The felltop road from Nenthead to Garrigill is still icy and we have to go carefully. Patches of snow linger behind dry stone walls despite the sunlight that delineates the workings and ruins of these heavily mined moors. Garrigill village, once a hub of industry where 1,000 people lived, is now a quiet collection of houses around a triangular green. The Spine Race ultramarathon recently passed through here on the Pennine Way and I think of those runners, way-finding by head torch, keeping on going through the night, challenged by weather, heading for the Scottish borders.
It’s the geology that drew people to settle here and to mine the hills for lead and silver, and it’s the geology that has fashioned the landscape of our walk.
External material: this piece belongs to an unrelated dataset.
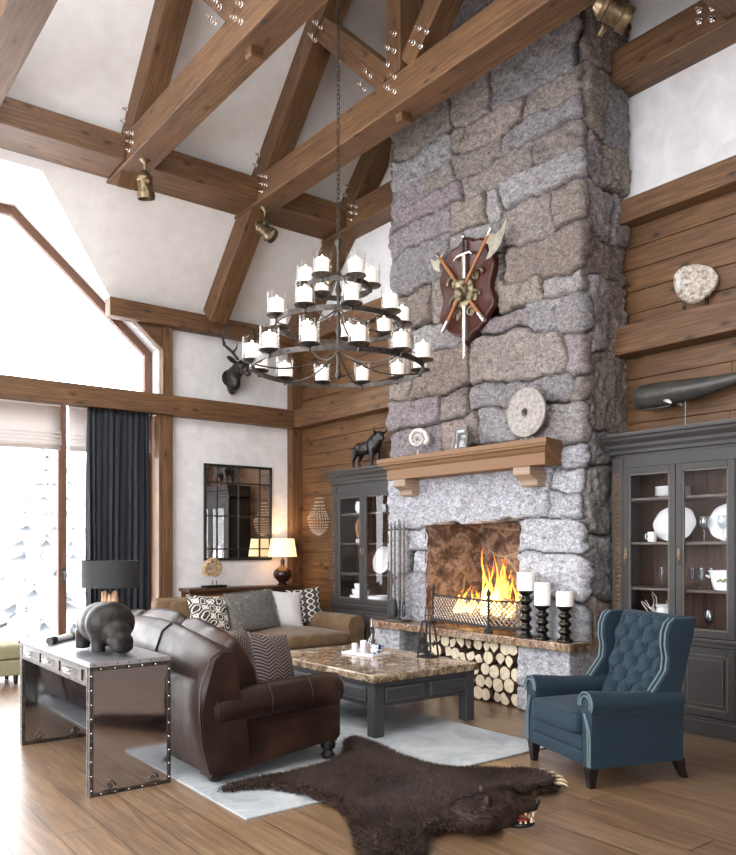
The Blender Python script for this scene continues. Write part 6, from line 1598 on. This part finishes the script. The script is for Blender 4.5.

Looking over Garrigill Bridge, it’s extraordinary to think that this stripling river, rushing through its narrow gorge, is the South Tyne. Water tumbles over horizontal layers of limestone, sandstone and shale, sedimentary rocks laid down 330m years ago as mud silt and sand, thrust through by mineral veins of galena and fluorspar.
The path leads upriver past gale‑strewn branches ripped by recent storms. The air smells damp in the ravine, a microclimate where lichens, liverworts and mosses flourish. Sycamore, ash, Scots pine; the trees are festooned in epiphytic ferns. Peering down into the streambed, its patterns are like sea-washed sand, contoured waving patterns where the great slabs of rock have been shaped and smoothed.
The further we walk from the village, the gorge becomes craggier and deeper. Flat ledges of rock create a series of falls and, as we turn up a side river, they grow in size. There’s a sense of nearing something big and, as the ravine widens into a sweeping amphitheatre, we see the dramatic Ashgill Force plummeting 50ft, spanned high above it by a road bridge. Shales have worn away beneath the slabs of harder rock that jut out to form the cascade. Cliffs rise on either side. Moisture drip-drips on to saxifrage and avens, wood sedge lies flattened by winter snows.
In the past I’ve edged behind the falls, exhilarated by the sound, my view through blurred by moving water – but maybe not on this shivering winter day.